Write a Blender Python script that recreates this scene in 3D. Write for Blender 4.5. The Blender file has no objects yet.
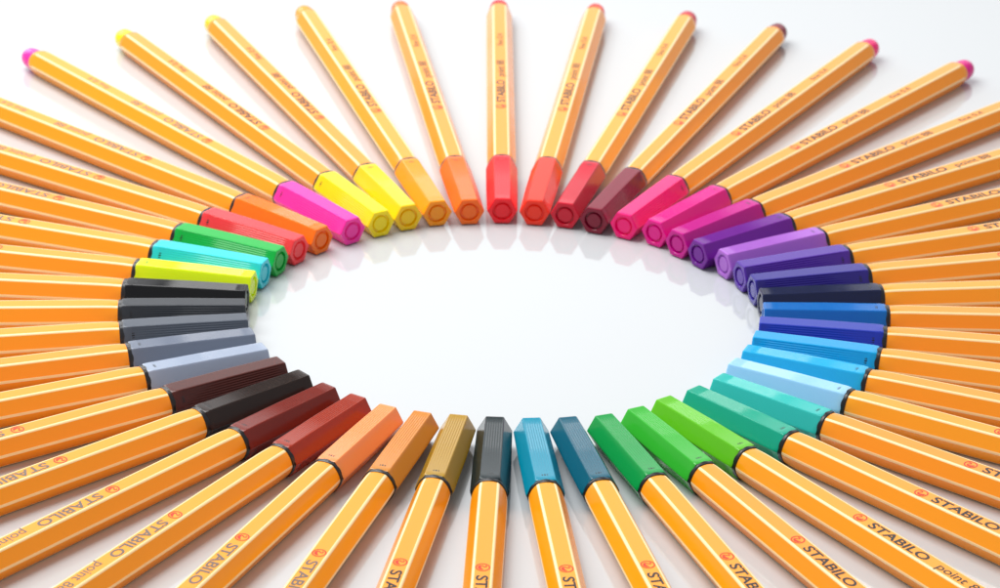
import bpy, math, random
from mathutils import Vector, Matrix
# ---- dimensions are in working units, U converts them to metres (pens about 18 cm long)
U=0.00083
random.seed(4)
N=47
# small hand-laid irregularities of each pen: rotation offset (degrees) and radial offset
DA=[-0.8,-0.7,-0.9,-1.1,-1.1,-0.7,0.2,0.7,0.4,-0.5,-1.4,-2.0,-2.5,-3.0,-3.3,-3.3,-2.9,-2.3,-1.9,-1.5,-1.5,-1.8,-2.1,-2.2,-2.3,-2.4,-2.5,-2.5,-2.5,-2.2,-1.8,-1.5,-1.5,-1.3,-1.2,-1.4,-1.6,-1.7,-2.3,-3.1,-3.3,-2.6,-1.3,-0.9,-1.0,-1.2,-1.1]
DR=[.1,-.3,-.2,-1.1,-.4,.7,-1.0,-1.3,1.3,1.5,1.5,1.3,.7,-.7,-1.1,-1.2,-1.3,.6,.2,-.5,.8,1.4,.0,-.8,-1.5,-1.3,-.3,-.0,-1.1,-1.1,-1.3,-.5,-.2,.0,.1,.2,.7,.9,.8,.6,.3,-.0,-1.1,-1.1,-.2,.3,-.4]
ang=[i*360/N+DA[i] for i in range(N)]
for it in range(400):
    for i in range(N):
        j=(i+1)%N
        g=(ang[j]-ang[i])%360
        if g<7.45:
            p=(7.45-g)/2; ang[i]-=p; ang[j]+=p

def srgb(c):
    o=[]
    for v in c:
        v/=255
        o.append(v/12.92 if v<=0.04045 else ((v+0.055)/1.055)**2.4)
    return (*o,1)
def mat(name,col,rough=0.35,scale=400,var=0.03,spec=0.5,sss=0.0,tone=0.0):
    m=bpy.data.materials.new(name); m.use_nodes=True
    nt=m.node_tree; b=nt.nodes['Principled BSDF']
    b.inputs['Base Color'].default_value=col
    b.inputs['Specular IOR Level'].default_value=spec
    if sss:
        b.inputs['Subsurface Weight'].default_value=sss
        b.inputs['Subsurface Radius'].default_value=(1,.8,.8)
        b.inputs['Subsurface Scale'].default_value=0.0018
    tc=nt.nodes.new('ShaderNodeTexCoord')
    n=nt.nodes.new('ShaderNodeTexNoise'); n.inputs['Scale'].default_value=scale; n.inputs['Detail'].default_value=4
    nt.links.new(tc.outputs['Object'],n.inputs['Vector'])
    mr=nt.nodes.new('ShaderNodeMapRange'); mr.inputs['From Min'].default_value=.3; mr.inputs['From Max'].default_value=.7
    mr.inputs['To Min'].default_value=max(0,rough-var); mr.inputs['To Max'].default_value=rough+var
    nt.links.new(n.outputs['Fac'],mr.inputs['Value']); nt.links.new(mr.outputs['Result'],b.inputs['Roughness'])
    if tone:
        # small batch-to-batch difference in lacquer tone from pen to pen
        oi=nt.nodes.new('ShaderNodeObjectInfo'); hs=nt.nodes.new('ShaderNodeHueSaturation')
        mh=nt.nodes.new('ShaderNodeMapRange'); mh.inputs['To Min'].default_value=.5-tone; mh.inputs['To Max'].default_value=.5+tone*.6
        nt.links.new(oi.outputs['Random'],mh.inputs['Value']); nt.links.new(mh.outputs['Result'],hs.inputs['Hue'])
        hs.inputs['Color'].default_value=col
        nt.links.new(hs.outputs['Color'],b.inputs['Base Color'])
    return m
ORANGE=mat('orange_lacquer',srgb((255,160,14)),0.18,scale=60,var=.05,spec=.6,tone=.006)
WHITE=mat('white_stripe_paint',srgb((255,224,165)),0.22)
BLACK=mat('black_plastic',(0.010,0.010,0.012,1),0.3)
INK=mat('black_print',(0.022,0.018,0.018,1),0.25,spec=.4)
INK2=mat('sheen_greyed_print',(0.16,0.11,0.075,1),0.2,spec=.8)  # gloss reflection painted into the ink colour, for lettering on the left-hand pens
RED=mat('red_print',srgb((222,50,15)),0.24,spec=.4)

coll=bpy.context.scene.collection
def mesh(name,vs,fs,mats,mi=None,smooth=None):
    me=bpy.data.meshes.new(name)
    me.from_pydata([tuple(c*U for c in v) for v in vs],[],fs)
    for m in mats: me.materials.append(m)
    if mi: me.polygons.foreach_set('material_index',mi)
    me.update()
    if smooth:
        import bmesh
        bm=bmesh.new(); bm.from_mesh(me)
        bmesh.ops.recalc_face_normals(bm,faces=bm.faces)
        for fc in bm.faces: fc.smooth=True
        for e in bm.edges:
            if len(e.link_faces)==2 and e.calc_face_angle(0)>math.radians(smooth): e.smooth=False
        bm.to_mesh(me); bm.free()
    return me
def section(R,nf,corner,ribs=False,rib_d=0.0,strip=None):
    pts=[]
    for k in range(6):
        a0=math.radians(60*k); a1=math.radians(60*k+60)
        A=Vector((math.cos(a0),math.sin(a0)))*R; B=Vector((math.cos(a1),math.sin(a1)))*R
        L=(B-A).length; d=(B-A)/L; n=Vector((math.cos((a0+a1)/2),math.sin((a0+a1)/2)))
        prev=Vector((math.cos(a0-math.radians(60)),math.sin(a0-math.radians(60))))*R
        dp=(prev-A).normalized()
        pts.append((A+(d+dp)*(corner*0.28),0))
        ts=[corner]
        if strip: ts.append(strip)
        hi=strip or corner
        for j in range(1,nf): ts.append(hi+(L-2*hi)*j/nf)
        if strip: ts.append(L-strip)
        ts.append(L-corner)
        for t in ts:
            p=A+d*t; tag=1
            if ribs and k%2==1:
                q=(t-hi)/(L-2*hi)
                if 0.02<q<0.98 and round(q*nf)%2==1: p=p-n*rib_d
            if t<(strip or 0)-1e-6 or t>L-(strip or 0)+1e-6: tag=0
            pts.append((p,tag))
    return pts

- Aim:
Copy the whole of the material above exactly, but not its images.

- Expected answer:
Write a Blender Python script that recreates this scene in 3D. Write for Blender 4.5. The Blender file has no objects yet.
import bpy, math, random
from mathutils import Vector, Matrix
# ---- dimensions are in working units, U converts them to metres (pens about 18 cm long)
U=0.00083
random.seed(4)
N=47
# small hand-laid irregularities of each pen: rotation offset (degrees) and radial offset
DA=[-0.8,-0.7,-0.9,-1.1,-1.1,-0.7,0.2,0.7,0.4,-0.5,-1.4,-2.0,-2.5,-3.0,-3.3,-3.3,-2.9,-2.3,-1.9,-1.5,-1.5,-1.8,-2.1,-2.2,-2.3,-2.4,-2.5,-2.5,-2.5,-2.2,-1.8,-1.5,-1.5,-1.3,-1.2,-1.4,-1.6,-1.7,-2.3,-3.1,-3.3,-2.6,-1.3,-0.9,-1.0,-1.2,-1.1]
DR=[.1,-.3,-.2,-1.1,-.4,.7,-1.0,-1.3,1.3,1.5,1.5,1.3,.7,-.7,-1.1,-1.2,-1.3,.6,.2,-.5,.8,1.4,.0,-.8,-1.5,-1.3,-.3,-.0,-1.1,-1.1,-1.3,-.5,-.2,.0,.1,.2,.7,.9,.8,.6,.3,-.0,-1.1,-1.1,-.2,.3,-.4]
ang=[i*360/N+DA[i] for i in range(N)]
for it in range(400):
    for i in range(N):
        j=(i+1)%N
        g=(ang[j]-ang[i])%360
        if g<7.45:
            p=(7.45-g)/2; ang[i]-=p; ang[j]+=p

def srgb(c):
    o=[]
    for v in c:
        v/=255
        o.append(v/12.92 if v<=0.04045 else ((v+0.055)/1.055)**2.4)
    return (*o,1)
def mat(name,col,rough=0.35,scale=400,var=0.03,spec=0.5,sss=0.0,tone=0.0):
    m=bpy.data.materials.new(name); m.use_nodes=True
    nt=m.node_tree; b=nt.nodes['Principled BSDF']
    b.inputs['Base Color'].default_value=col
    b.inputs['Specular IOR Level'].default_value=spec
    if sss:
        b.inputs['Subsurface Weight'].default_value=sss
        b.inputs['Subsurface Radius'].default_value=(1,.8,.8)
        b.inputs['Subsurface Scale'].default_value=0.0018
    tc=nt.nodes.new('ShaderNodeTexCoord')
    n=nt.nodes.new('ShaderNodeTexNoise'); n.inputs['Scale'].default_value=scale; n.inputs['Detail'].default_value=4
    nt.links.new(tc.outputs['Object'],n.inputs['Vector'])
    mr=nt.nodes.new('ShaderNodeMapRange'); mr.inputs['From Min'].default_value=.3; mr.inputs['From Max'].default_value=.7
    mr.inputs['To Min'].default_value=max(0,rough-var); mr.inputs['To Max'].default_value=rough+var
    nt.links.new(n.outputs['Fac'],mr.inputs['Value']); nt.links.new(mr.outputs['Result'],b.inputs['Roughness'])
    if tone:
        # small batch-to-batch difference in lacquer tone from pen to pen
        oi=nt.nodes.new('ShaderNodeObjectInfo'); hs=nt.nodes.new('ShaderNodeHueSaturation')
        mh=nt.nodes.new('ShaderNodeMapRange'); mh.inputs['To Min'].default_value=.5-tone; mh.inputs['To Max'].default_value=.5+tone*.6
        nt.links.new(oi.outputs['Random'],mh.inputs['Value']); nt.links.new(mh.outputs['Result'],hs.inputs['Hue'])
        hs.inputs['Color'].default_value=col
        nt.links.new(hs.outputs['Color'],b.inputs['Base Color'])
    return m
ORANGE=mat('orange_lacquer',srgb((255,160,14)),0.18,scale=60,var=.05,spec=.6,tone=.006)
WHITE=mat('white_stripe_paint',srgb((255,224,165)),0.22)
BLACK=mat('black_plastic',(0.010,0.010,0.012,1),0.3)
INK=mat('black_print',(0.022,0.018,0.018,1),0.25,spec=.4)
INK2=mat('sheen_greyed_print',(0.16,0.11,0.075,1),0.2,spec=.8)  # gloss reflection painted into the ink colour, for lettering on the left-hand pens
RED=mat('red_print',srgb((222,50,15)),0.24,spec=.4)

coll=bpy.context.scene.collection
def mesh(name,vs,fs,mats,mi=None,smooth=None):
    me=bpy.data.meshes.new(name)
    me.from_pydata([tuple(c*U for c in v) for v in vs],[],fs)
    for m in mats: me.materials.append(m)
    if mi: me.polygons.foreach_set('material_index',mi)
    me.update()
    if smooth:
        import bmesh
        bm=bmesh.new(); bm.from_mesh(me)
        bmesh.ops.recalc_face_normals(bm,faces=bm.faces)
        for fc in bm.faces: fc.smooth=True
        for e in bm.edges:
            if len(e.link_faces)==2 and e.calc_face_angle(0)>math.radians(smooth): e.smooth=False
        bm.to_mesh(me); bm.free()
    return me
def section(R,nf,corner,ribs=False,rib_d=0.0,strip=None):
    pts=[]
    for k in range(6):
        a0=math.radians(60*k); a1=math.radians(60*k+60)
        A=Vector((math.cos(a0),math.sin(a0)))*R; B=Vector((math.cos(a1),math.sin(a1)))*R
        L=(B-A).length; d=(B-A)/L; n=Vector((math.cos((a0+a1)/2),math.sin((a0+a1)/2)))
        prev=Vector((math.cos(a0-math.radians(60)),math.sin(a0-math.radians(60))))*R
        dp=(prev-A).normalized()
        pts.append((A+(d+dp)*(corner*0.28),0))
        ts=[corner]
        if strip: ts.append(strip)
        hi=strip or corner
        for j in range(1,nf): ts.append(hi+(L-2*hi)*j/nf)
        if strip: ts.append(L-strip)
        ts.append(L-corner)
        for t in ts:
            p=A+d*t; tag=1
            if ribs and k%2==1:
                q=(t-hi)/(L-2*hi)
                if 0.02<q<0.98 and round(q*nf)%2==1: p=p-n*rib_d
            if t<(strip or 0)-1e-6 or t>L-(strip or 0)+1e-6: tag=0
            pts.append((p,tag))
    return pts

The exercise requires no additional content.